Der Matossian spoke next, prefacing his remarks on the film by saying, “We’re dealing here with oral history, which usually goes unremarked upon by historians because of issues dealing with subjectivity.” He added, “If approached the right way, oral history and oral sources can be vital in history, and that’s what Dr. Hagopian has done by combining both oral histories and primary documents to reconstruct faces of the Armenian Genocide.”

Der Matossian noted, “It’s interesting that most of the survivors did not talk for years about the genocide until the 1960’s, 70’s, and 80’s. The other thing I noticed was the dichotomy of imagery, with the desert of Der Zor representing the place where life and hope don’t exist and the river representing life—but during the genocide, both were used as a means of annihilation.”

He concluded, “The march itself is a tool to annihilate. We know from survivors that caravans were taken on circular marches through the desert for days and days, not to certain destinations, but to exhaust and kill naturally the Armenian deportees. The modern [modes of killing] did not exist in Turkey so they used nature to kill.”

Akcam spoke next, beginning with the recollection that Hagopian had interviewed him more than 15 years ago, and said joking that “when Michael heard a Turk was talking about the Armenian Genocide he said, ‘I have to meet this Turk before something happens to him.'”

He said candidly, “When I watch such movies, I’m always speechless. I don’t know what to say to that. We here try to comprehend something that is incomprehensible. The question is always the same: Why?”

Akcam noted, “The first reason we have to deal with all these genocidal mass crimes in the past is we have to acknowledge the dignity of these speakers. We have to respect their life and their legacy.”

“Armenia, in order to be safe in the region, has to have good relations with Turkey. For that reason, Turkey and Armenia must heal the past to deal with peace and prosperity as neighboring states.”  Akcam recently called on President Barack Obama to break the stalemate and to acknowledge the genocide (see “Obama Should Recognize Genocide and Liberate Turks and Armenians,” Armenian Weekly, March 24, 2009).

Akcam emphasized the need to explore and make known more of the basic archival sources on the genocide, such as the papers of Aram Andonian that were discussed in the film.  “Can you imagine, we are fighting for acknowledging a historic injustice and the most valuable sources of this material are not known… We really have to make the sources known for everybody,” he said.

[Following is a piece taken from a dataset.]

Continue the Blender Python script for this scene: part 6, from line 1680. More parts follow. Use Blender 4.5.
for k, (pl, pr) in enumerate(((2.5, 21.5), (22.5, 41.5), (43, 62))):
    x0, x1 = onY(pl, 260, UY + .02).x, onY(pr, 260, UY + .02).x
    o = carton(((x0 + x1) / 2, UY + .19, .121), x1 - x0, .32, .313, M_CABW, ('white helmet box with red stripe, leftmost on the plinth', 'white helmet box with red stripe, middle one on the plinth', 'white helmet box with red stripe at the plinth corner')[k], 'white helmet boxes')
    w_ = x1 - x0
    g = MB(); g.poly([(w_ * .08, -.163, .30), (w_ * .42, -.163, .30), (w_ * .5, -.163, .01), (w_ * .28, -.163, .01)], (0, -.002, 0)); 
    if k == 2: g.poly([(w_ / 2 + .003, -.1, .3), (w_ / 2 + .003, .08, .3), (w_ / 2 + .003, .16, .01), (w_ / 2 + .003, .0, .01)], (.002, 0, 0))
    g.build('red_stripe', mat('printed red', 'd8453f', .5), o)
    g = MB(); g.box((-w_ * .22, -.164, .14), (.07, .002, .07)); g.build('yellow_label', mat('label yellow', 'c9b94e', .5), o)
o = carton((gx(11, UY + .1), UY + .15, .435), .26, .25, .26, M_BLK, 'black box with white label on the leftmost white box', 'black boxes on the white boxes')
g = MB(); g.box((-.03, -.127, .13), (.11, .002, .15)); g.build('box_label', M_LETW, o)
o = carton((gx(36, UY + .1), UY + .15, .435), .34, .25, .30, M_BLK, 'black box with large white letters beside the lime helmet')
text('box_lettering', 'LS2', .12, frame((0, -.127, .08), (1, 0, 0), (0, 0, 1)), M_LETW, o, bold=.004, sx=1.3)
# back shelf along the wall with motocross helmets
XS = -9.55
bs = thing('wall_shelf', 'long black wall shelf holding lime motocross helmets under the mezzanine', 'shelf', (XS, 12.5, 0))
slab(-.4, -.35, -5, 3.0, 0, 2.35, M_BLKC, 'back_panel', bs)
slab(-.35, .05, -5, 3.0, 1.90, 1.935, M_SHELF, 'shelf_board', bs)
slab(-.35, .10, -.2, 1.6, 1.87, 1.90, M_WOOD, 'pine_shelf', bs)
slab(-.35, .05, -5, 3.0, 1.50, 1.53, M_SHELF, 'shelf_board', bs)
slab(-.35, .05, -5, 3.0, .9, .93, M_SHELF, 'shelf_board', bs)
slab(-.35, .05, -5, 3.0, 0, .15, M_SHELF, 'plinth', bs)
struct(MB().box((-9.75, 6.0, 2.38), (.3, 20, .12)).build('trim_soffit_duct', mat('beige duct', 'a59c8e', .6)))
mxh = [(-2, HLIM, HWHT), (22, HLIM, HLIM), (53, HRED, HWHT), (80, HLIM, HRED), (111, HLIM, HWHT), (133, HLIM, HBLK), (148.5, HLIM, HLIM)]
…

It is important to continue with the research that is being done, Akcam stated, because although the “general picture” of the genocide is understood, “we don’t know how the genocide really developed without starting from one village and ending in Der Zor or afterwards.” He noted the irony that Turkish is becoming “the leading language in genocide research,” since so many important Turkish and Ottoman sources are only recently being explored by serious scholars.

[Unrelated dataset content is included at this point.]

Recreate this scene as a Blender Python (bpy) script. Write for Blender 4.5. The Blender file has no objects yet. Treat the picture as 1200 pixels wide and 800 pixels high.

During the question-and-answer period, Hagopian explained that he has some 400 interviews with survivors including, incredibly, survivors of the 1890’s massacres and the 1909 Adana massacres, and that he plans to make one more film that uses this precious footage.  He also expressed his pessimism on the prospects of a major shift in policy regarding genocide recognition under Obama.

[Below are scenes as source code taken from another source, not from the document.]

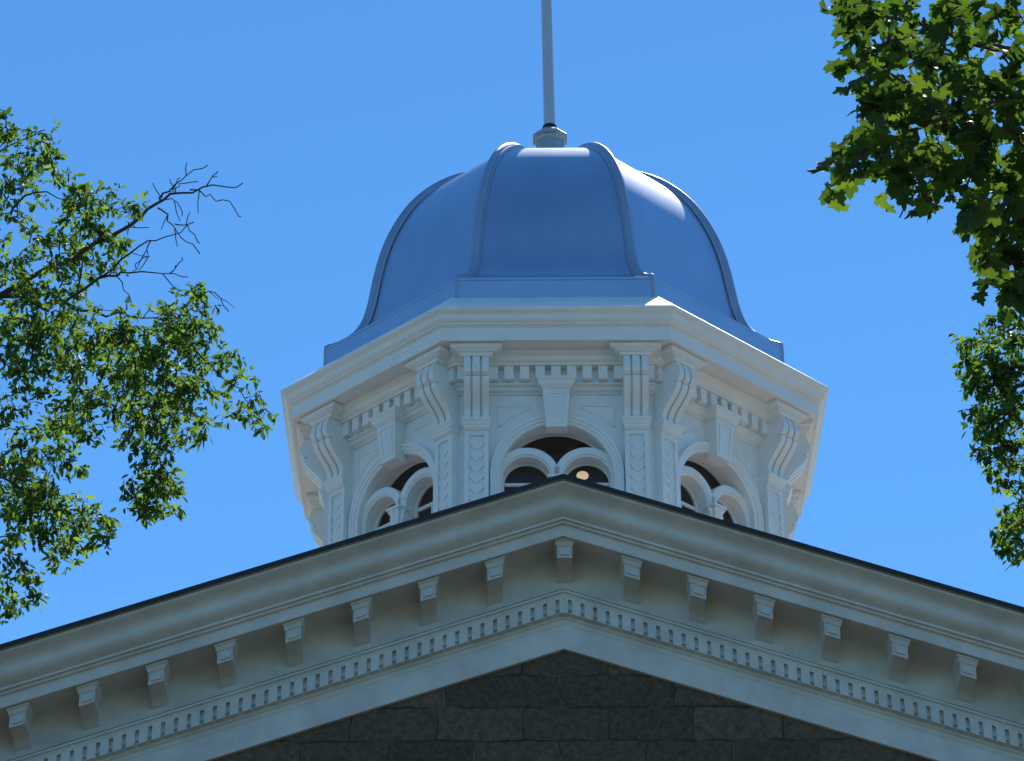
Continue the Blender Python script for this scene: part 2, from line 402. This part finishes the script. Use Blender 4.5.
def make_bracket_cap():
    m = MB(); rows = []
    for w_, z in [(3.632,-.412),(3.628,-.47),(3.612,-.485),(3.604,-.487),(3.604,-.503),(3.59,-.506),(3.59,-.522),(3.578,-.525)]+ogee((3.574,-.528),(3.545,-.572),4):
        hx = .185+(w_-3.545)*1.95
        rows.append([(-hx,Y(3.1),z),(-hx,Y(w_),z),(hx,Y(w_),z),(hx,Y(3.1),z)])
    m.grid(rows); m.add(rows[-1], [(0,1,2,3)]); return m
def make_impost():
    m = MB(); rows = []
    for w_, z in [(3.315,-1.382),(3.315,-1.41)]+ogee((3.31,-1.415),(3.262,-1.475),5)+[(3.262,-1.478),(3.262,-1.515),(3.245,-1.52),(3.245,-1.54)]:
        hx = .165+(w_-3.245)*.5
        rows.append([(-hx,Y(3.07),z),(-hx,Y(w_),z),(hx,Y(w_),z),(hx,Y(3.07),z)])
    m.grid(rows); m.add(rows[0], [(0,1,2,3)]); m.add(rows[-1], [(0,1,2,3)]); return m
def make_pilaster():
    m = MB(); z0, z1 = -5.0, -1.535
    m.box(-.160, .160, Y(3.198), Y(3.06), z0, z1)
    for sx in (-1, 1): m.box(min(sx*.163, sx*.098), max(sx*.163, sx*.098), Y(3.225), Y(3.07), z0, z1)
    m.box(-.098, .098, Y(3.225), Y(3.10), z1-.075, z1-.001)
    return m
def make_chevrons():
    m = MB()
    z = -1.70
    while z > -3.6:
        for sx in (-1, 1):
            poly = [(sx*.094, z+.0), (sx*.094, z-.05), (0, z-.135), (0, z-.085)]
            m.prism(poly, 'y', Y(3.215), Y(3.19))
        z -= .165
    return m
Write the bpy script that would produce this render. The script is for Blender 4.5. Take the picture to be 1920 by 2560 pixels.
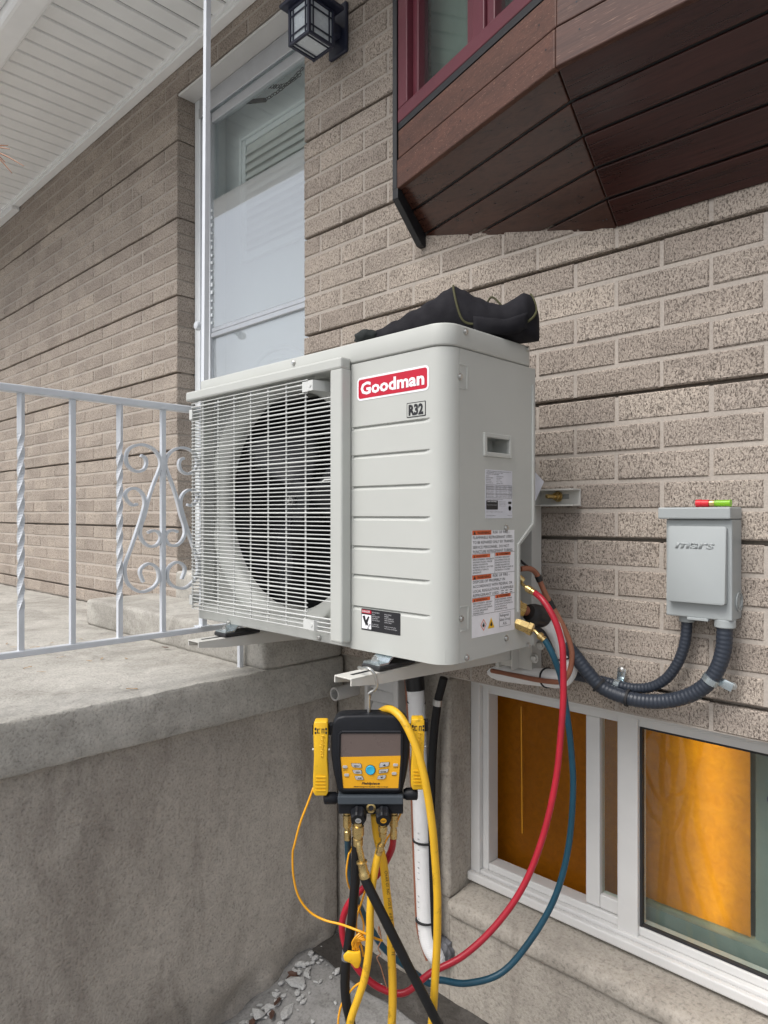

In response to a question about the possibility of genocide reparations, Der Matossian suggested that there is important research to be done in this area.  “At the end of the day,” he said, “the genocide was not only about annihilation, it was also about the appropriation and confiscation of Armenian properties,” a process that continued in the early years of the Turkish Republic.

Following the discussion, many of the nearly 300 people in attendance enjoyed a reception and continued their conversations about the film.

Andy Turpin

Andy Turpin

Andy Turpin has been the assistant editor of the Armenian Weekly since 2006. He was raised in Palma City, Fla. His family is of Italian, Welsh and Armenized-Romani stock. He graduated from Earlham College in Richmond, Ind., with degrees in history and journalism. Following graduation, he went to Armenia as an English as a Second Language (ESL) U.S. Peace Corp volunteer. He received his CELTA-ESL degree from Cambridge University in 2006.

1 Comment

  1. I applaud and admire Michael Hagopian’s initiative for the preparation of the documentaries; these are without any doubt the most important and most vivid testimonies of the unpunished crime of the Armenian Genocide . On the other hand I am shocked to hear from Taner Ackcam’s mouth that “Armenia has to have good relations with Turkey in order to be safe”, in other words Mr. Akcam is advising Armenia and the Armenian people (the victim, who is still being subjected to genocide, by Turkey to this very day; a genocide that never stopped since the 14th century, which clearly indicates that Turkey’s intentions are to completely obliterate Armenia from the map and eliminate up to the last Armenian from the face of the planet earth, so that it finally lives in peace in Asia Minor, that it confiscated from the Greeks and the Armenians, coming all the way from central Asia ) to continue to bow its head to the executioner for the final fatal blow.

    Behind this apparent naivete of Mr. Akcam, it is not difficult to see his malicious intent, namely to make the Armenians forget about the crime and continue to bear its trauma silently and eventually leave the crime unpunished. Mr. Akcam is deliberately digressing from the true subject: Tukkey’s historically notorious use of violence on the weak, in this case Armenia, to confiscate wealth and trritory and the cowardly attitudes of the three notorious Armenian Genocide deniers the US, UK orchestrated by Israel.
    The writer of the “Shameful act” knows very well that if the three above named countries, the axis of evil, are willing, then Turkey has absolutely no room to maneuver and will acknowledge the Genocide and make reparations and land restitutions; this we have yet to hear from Mr. Akcam’s mouth in order to be sure that he sincerely believes in what he writes.